President Obama may be making a critical mistake in judgment if he
believes that offering a three-year budget freeze on (mostly) domestic spending
will increase his popularity and appeal to the so-called "Populist/Independent"
voter. There are two lines of faulty logic at play with this decision: First,
it makes Obama look wishy-washy and indecisive as this freeze counteracts the
very policy that he made central to his first term in office -- the economic
stimulus plan, which increased spending in order to reduce unemployment and
encourage economic growth.
That plan was only marginally successful, but this
freeze will negate even that minor stimulating effect. Adding insult to injury,
by eliminating federal supplements to state budgets and all jobs programs,
Obama's solution will likely leave us in worse economic shape than when he
assumed office, with higher unemployment numbers than before.
And the freeze doesn't make good, fiscal sense. It only applies to specific domestic spending programs (which are a part of the budget that never grows very fast anyway) and will have very little effect on the overall tremendous budget deficits that Raisin Brain ran through the roof with his illegal, expensive wars during his eight disastrous years in office.
Obama's original stimulus plan was too tepid at the start to really
make a significant difference. Swinging the financial pendulum all the way to
the other side with a freeze -- before there is meaningful recovery -- could be
devastating. It seems like a rash overreaction to falling poll numbers and an
attempt to cling to those Independent swing voters that helped get him
elected.
Which brings us to the second flaw in the logic behind the proposed
freeze -- the vain attempt to understand the mind of the Independent voter. I've
always believed that self-proclaimed "Independents" were a largely arrogant
bunch who brag about being free-thinkers when the reality is they simply are too
indecisive, indifferent, or afraid to pick a side. The term "Undecideds" fits
them better than "Independents."
Like their cohorts in the Libertarian Party, they're a vocal clump of voters with an over-inflated opinion of their own importance. They're often loud-mouthed blowhards who like to criticize everybody and everything, and believe that claiming "Independent voter" status gives them the right to flip-flop from election to election and waffle from issue to issue without actually having the courage, integrity, or loyalty to stand by any position or candidate. Of course this is not true of all Independents, but they are by definition a mercurial group that defies categorization, and therefore any effort at predicting their behavior is pointless and risky.

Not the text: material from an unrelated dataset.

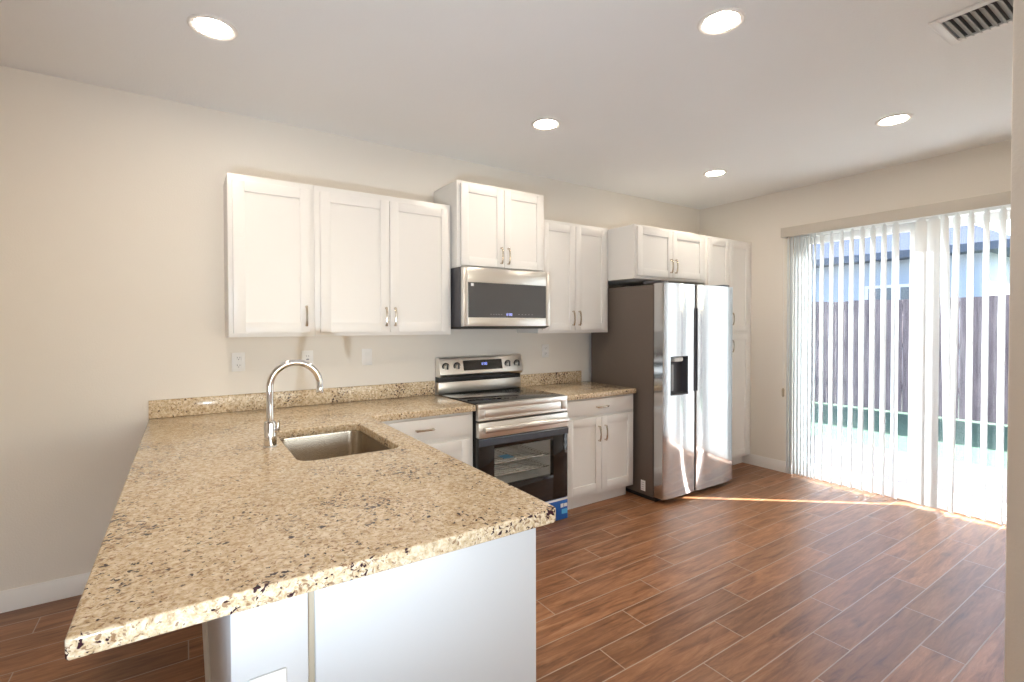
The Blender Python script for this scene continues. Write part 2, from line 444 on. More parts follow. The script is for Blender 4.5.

It seems that Obama's new economic policy, which reverses and negates
his stated policy, delivers a "populist" message designed to stop the hemorrhage
of his Independent (Undecided) supporters. According to the preview of the
State of the Union Address the White House has give thus far, Obama will push
for middle-class tax cuts,increased subsidies for military families, and the
"budget freeze" on domestic spending. But Team Obama is again
"misunderestimating" the power of the NeoCon media machine, now bolstered by the
recent one-two-three punch of the pro-corporate Supreme Court campaign finance
decision, the wildly overblown demise of Air America Radio, and the landslide
election of Scott "Too Sexy For My Shirt" Brown. The most damaging failure of
the new administration is that it lost control of its message and allowed the
Flying Monkey Right to frame the issues.
Expect Hannity, Beck, the Oxymoron, et al to open their spin-machines full-throttle tomorrow. By week's end the nation will be whipped into a foaming tea-party frenzy over Obama's outrageous new plan to steal from the middle-class, raise taxes, decimate the military, and increase government spending. Just watch and wait; it won't take long.
Worse, none of these policy changes and reversals will increase Obama's popularity with his ideologically driven Democratic base. Some argue that the "base"Democrats are behaving like spoiled children, expecting Obama to magically erase the last eight years of death and destruction (both foreign and domestic) and are pounding their fists on the floor because it isn't happening soon enough. But, the reality is that Team Obama promised much, and has delivered very little: caving on health care before the debate really began, offering further government bailouts to Wall Street, and increasing troop presence in Afghanistan while collecting a Nobel Peace Prize. There is valid reason for deep frustration from the Liberal baseof what remains of the Democratic Party.
These disappointed Democrats are the folks who organize get-out-the-vote rallies,fund-raising parties, volunteer at phone banks, spend their free time designing pro-Obama web sites, paper their neighborhoods with literature, and speak out at PTA meetings and community centers. With shouts of "Yes We Can!" and (hybrid) car trunks full of "Change We Can Believe In" yard signs and bumper stickers. They pumped the energy that drove Obama to the White House. The "Undecideds" merely trailed passively behind, content to ride the tailwind.
Independent voters, in recent history, may have decided
elections, but they certainly haven't driven them. If Obama loses
the powerful engine of the Democratic base, he may well lose the next election. This frightening possibility becomes more vivid in light of the power the
Supreme Court last week gave corporations to both decide candidates and drive
election results.
Can you say . . . President Palin? Without throwing up a bit in the back of your throat?